Providing care can be both a source of fulfilment and a terrible burden. For women and girls in particular, their socially prescribed role as carers can undermine their rights and limit their opportunities, capabilities and choices – posing a fundamental obstacle to gender equality and well-being. This paper explores the issue of care and gender in terms of development and capacity building. It examines the obstacles it creates to women’s full and meaningful participation in the public sphere, their educational opportunities and their access to paid employment.
The paper argues for a ‘de-feminisation’ of care-giving, so that there will be a more equal sharing of care responsibilities between women and men. It finds that other strategies are needed to help re-frame unpaid care as valuable and productive, which it sees as a key step in ensuring that public investment serves the needs of those engaged in care work.
Through examples of initiatives taking place around the world, this report shows how policies and programmes can be designed in ways which expand women’s opportunities and choices, rather than restricting them only to traditional gender roles tied to motherhood and the domestic domain. Yet political commitment and dedicated resources are a prerequisite if these innovative approaches are to be translated into action; at present, both remain sorely lacking.
Recommendations:
Among the recommendations made in this report, there are four key, overarching recommendations which are relevant for all development actors to take up in their own ways.
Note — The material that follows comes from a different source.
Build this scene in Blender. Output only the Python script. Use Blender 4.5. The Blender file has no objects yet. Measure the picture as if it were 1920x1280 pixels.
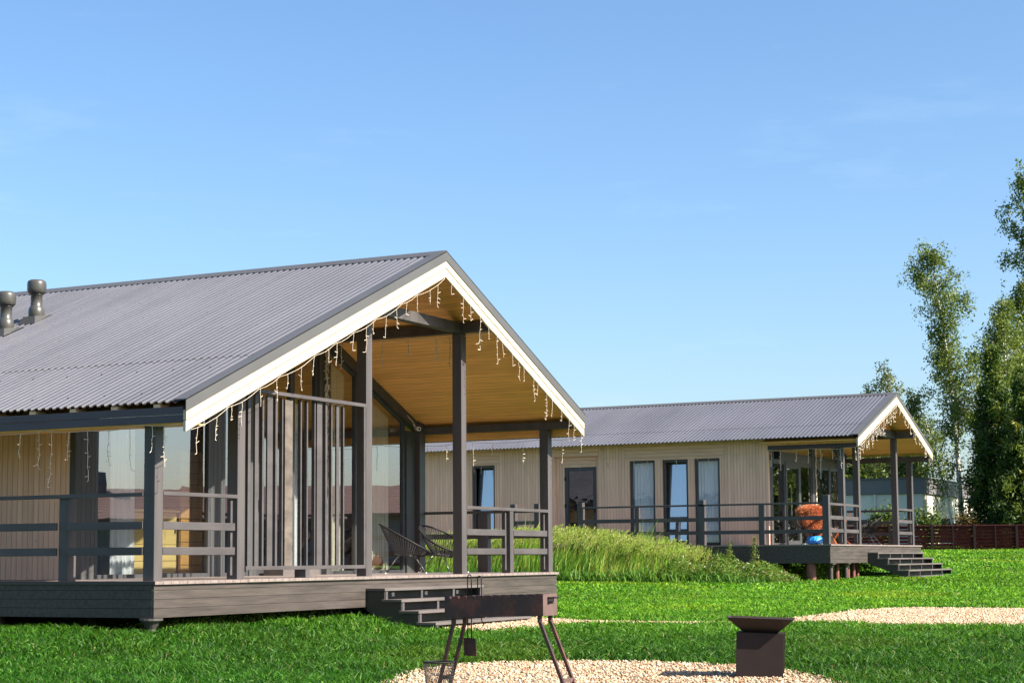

- Care work must be recognised as a core development issue which needs to be accounted for and addressed in all development interventions, across all sectors, in gender-sensitive ways. Tools and checklists should be developed to support policymakers and practitioners to mainstream care issues into their work – particularly in the fields of education, political participation, economic participation, social protection, and migration.
- Development policies and programmes must challenge stereotyped assumptions about gender roles – for example that care work is the domain of women and not men. Policies and programmes should be designed in ways which expand women’s opportunities and choices, rather than restricting them only to traditional gender roles tied to motherhood and the domestic domain. Policies should also involve men in ways that break down gender stereotyping and open up possibilities for men and boys to take on a more active caring role.
- Initiatives to promote women’s economic participation must include an analysis of the interrelationship between paid work and care work, as well as comprehensive measures to redress the double burden of paid and unpaid work shouldered by many working women.
- Greater solidarity is needed among those working on the full range of care issues – gender, HIV and AIDS, ageing, disability and so on – from diverse disciplines and contexts. In particular, opportunities for greater dialogue and collaboration between those working on the economic and social aspects of care are key in order for holistic solutions to be developed.